═══ DATA SHOWN ═══

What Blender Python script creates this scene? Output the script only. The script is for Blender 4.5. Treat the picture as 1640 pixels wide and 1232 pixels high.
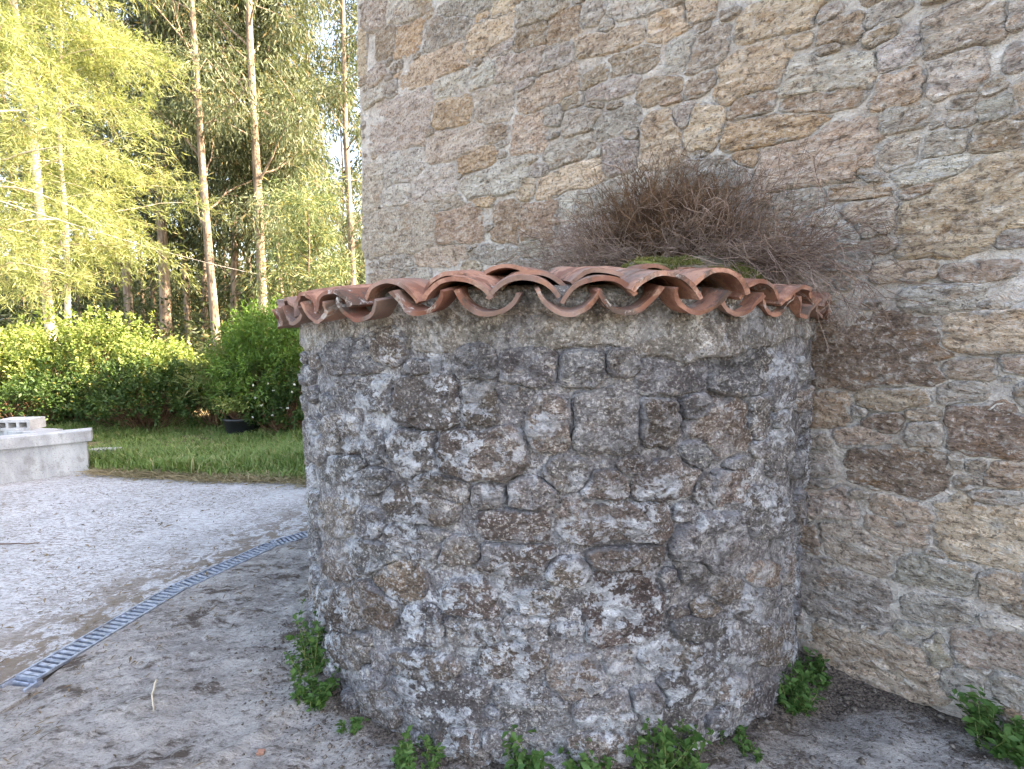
import bpy, math, random
import numpy as np
from mathutils import Vector

for _o in list(bpy.data.objects):
    bpy.data.objects.remove(_o, do_unlink=True)
scene = bpy.context.scene
COL = scene.collection
R_ = math.radians

# ------------------------------------------------------------------ camera
EYE = 1.55
cam_d = bpy.data.cameras.new("camera")
cam_d.sensor_width = 36.0
cam_d.lens = 800.0 / 1640.0 * 36.0
cam_d.clip_start = 0.05
cam_d.clip_end = 900.0
cam = bpy.data.objects.new("camera", cam_d)
COL.objects.link(cam)
cam.location = (0, 0, EYE)
cam.rotation_euler = (R_(90 - 6.136), 0, 0)
scene.camera = cam

# ------------------------------------------------------------------ light
SUN_EL, SUN_X, SUN_Y = 36.0, 0.995, 0.03      # direction towards the sun
world = bpy.data.worlds.new("World")
scene.world = world
world.use_nodes = True
wn = world.node_tree.nodes
sky = wn.new("ShaderNodeTexSky")
sky.sky_type = 'NISHITA'
sky.sun_disc = False
sky.sun_elevation = R_(SUN_EL)
sky.sun_rotation = math.atan2(SUN_X, SUN_Y)
sky.air_density = 1.0
sky.dust_density = 3.0
sky.ozone_density = 1.0
bg = wn["Background"]
bg.inputs["Strength"].default_value = 0.15
world.node_tree.links.new(sky.outputs[0], bg.inputs[0])
sun_d = bpy.data.lights.new("sun", 'SUN')
sun_d.energy = 4.6
sun_d.angle = R_(0.6)
sun_d.color = (1.0, 0.92, 0.78)
sun = bpy.data.objects.new("sun", sun_d)
COL.objects.link(sun)
_s = Vector((SUN_X * math.cos(R_(SUN_EL)), SUN_Y * math.cos(R_(SUN_EL)), math.sin(R_(SUN_EL))))
sun.rotation_euler = _s.to_track_quat('Z', 'Y').to_euler()
sun.location = (12, 0, 14)
vs = scene.view_settings
vs.view_transform = 'Standard'
vs.look = 'None'
vs.gamma = 1.0
vs.exposure = 3.03
vs.use_white_balance = True
vs.white_balance_temperature = 7900
vs.white_balance_tint = 15
vs.use_curve_mapping = False
scene.cycles.max_bounces = 5
scene.cycles.diffuse_bounces = 2
scene.cycles.adaptive_threshold = 0.025
scene.cycles.glossy_bounces = 2
scene.cycles.transmission_bounces = 4
scene.cycles.transparent_max_bounces = 4
scene.cycles.use_denoising = True

# ------------------------------------------------------------------ noise
def _hash(ix, iy, iz, seed):
    h = (ix * 374761393 + iy * 668265263 + iz * 2147483647 + seed * 1274126177) & 0xFFFFFFFF
    h = ((h ^ (h >> 13)) * 1274126177) & 0xFFFFFFFF
    h = ((h ^ (h >> 16)) * 2246822519) & 0xFFFFFFFF
    return ((h ^ (h >> 15)) & 0xFFFFFF) / float(0xFFFFFF)

def vnoise(p, seed=0):
    p = np.asarray(p, float)
    i = np.floor(p).astype(np.int64)
    f = p - i
    f = f * f * f * (f * (f * 6 - 15) + 10)
    r = 0
    for dx in (0, 1):
        wx = f[:, 0] if dx else 1 - f[:, 0]
        for dy in (0, 1):
            wy = f[:, 1] if dy else 1 - f[:, 1]
            for dz in (0, 1):
                wz = f[:, 2] if dz else 1 - f[:, 2]
                r = r + wx * wy * wz * _hash(i[:, 0] + dx, i[:, 1] + dy, i[:, 2] + dz, seed)
    return r * 2 - 1

def fbm(p, seed=0, octv=4, gain=0.5):
    p = np.asarray(p, float)
    a, r, s = 1.0, 0, 0
    for k in range(octv):
        r = r + a * vnoise(p * (2.03 ** k) + 7.1 * k, seed + k)
        s += a
        a *= gain
    return r / s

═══

◆ **PROBLEM REQUIREMENTS**
Set down all the data again exactly as above, pictures excluded.

◆ **RESPONSE**
What Blender Python script creates this scene? Output the script only. The script is for Blender 4.5. Treat the picture as 1640 pixels wide and 1232 pixels high.
import bpy, math, random
import numpy as np
from mathutils import Vector

for _o in list(bpy.data.objects):
    bpy.data.objects.remove(_o, do_unlink=True)
scene = bpy.context.scene
COL = scene.collection
R_ = math.radians

# ------------------------------------------------------------------ camera
EYE = 1.55
cam_d = bpy.data.cameras.new("camera")
cam_d.sensor_width = 36.0
cam_d.lens = 800.0 / 1640.0 * 36.0
cam_d.clip_start = 0.05
cam_d.clip_end = 900.0
cam = bpy.data.objects.new("camera", cam_d)
COL.objects.link(cam)
cam.location = (0, 0, EYE)
cam.rotation_euler = (R_(90 - 6.136), 0, 0)
scene.camera = cam

# ------------------------------------------------------------------ light
SUN_EL, SUN_X, SUN_Y = 36.0, 0.995, 0.03      # direction towards the sun
world = bpy.data.worlds.new("World")
scene.world = world
world.use_nodes = True
wn = world.node_tree.nodes
sky = wn.new("ShaderNodeTexSky")
sky.sky_type = 'NISHITA'
sky.sun_disc = False
sky.sun_elevation = R_(SUN_EL)
sky.sun_rotation = math.atan2(SUN_X, SUN_Y)
sky.air_density = 1.0
sky.dust_density = 3.0
sky.ozone_density = 1.0
bg = wn["Background"]
bg.inputs["Strength"].default_value = 0.15
world.node_tree.links.new(sky.outputs[0], bg.inputs[0])
sun_d = bpy.data.lights.new("sun", 'SUN')
sun_d.energy = 4.6
sun_d.angle = R_(0.6)
sun_d.color = (1.0, 0.92, 0.78)
sun = bpy.data.objects.new("sun", sun_d)
COL.objects.link(sun)
_s = Vector((SUN_X * math.cos(R_(SUN_EL)), SUN_Y * math.cos(R_(SUN_EL)), math.sin(R_(SUN_EL))))
sun.rotation_euler = _s.to_track_quat('Z', 'Y').to_euler()
sun.location = (12, 0, 14)
vs = scene.view_settings
vs.view_transform = 'Standard'
vs.look = 'None'
vs.gamma = 1.0
vs.exposure = 3.03
vs.use_white_balance = True
vs.white_balance_temperature = 7900
vs.white_balance_tint = 15
vs.use_curve_mapping = False
scene.cycles.max_bounces = 5
scene.cycles.diffuse_bounces = 2
scene.cycles.adaptive_threshold = 0.025
scene.cycles.glossy_bounces = 2
scene.cycles.transmission_bounces = 4
scene.cycles.transparent_max_bounces = 4
scene.cycles.use_denoising = True

# ------------------------------------------------------------------ noise
def _hash(ix, iy, iz, seed):
    h = (ix * 374761393 + iy * 668265263 + iz * 2147483647 + seed * 1274126177) & 0xFFFFFFFF
    h = ((h ^ (h >> 13)) * 1274126177) & 0xFFFFFFFF
    h = ((h ^ (h >> 16)) * 2246822519) & 0xFFFFFFFF
    return ((h ^ (h >> 15)) & 0xFFFFFF) / float(0xFFFFFF)

def vnoise(p, seed=0):
    p = np.asarray(p, float)
    i = np.floor(p).astype(np.int64)
    f = p - i
    f = f * f * f * (f * (f * 6 - 15) + 10)
    r = 0
    for dx in (0, 1):
        wx = f[:, 0] if dx else 1 - f[:, 0]
        for dy in (0, 1):
            wy = f[:, 1] if dy else 1 - f[:, 1]
            for dz in (0, 1):
                wz = f[:, 2] if dz else 1 - f[:, 2]
                r = r + wx * wy * wz * _hash(i[:, 0] + dx, i[:, 1] + dy, i[:, 2] + dz, seed)
    return r * 2 - 1

def fbm(p, seed=0, octv=4, gain=0.5):
    p = np.asarray(p, float)
    a, r, s = 1.0, 0, 0
    for k in range(octv):
        r = r + a * vnoise(p * (2.03 ** k) + 7.1 * k, seed + k)
        s += a
        a *= gain
    return r / s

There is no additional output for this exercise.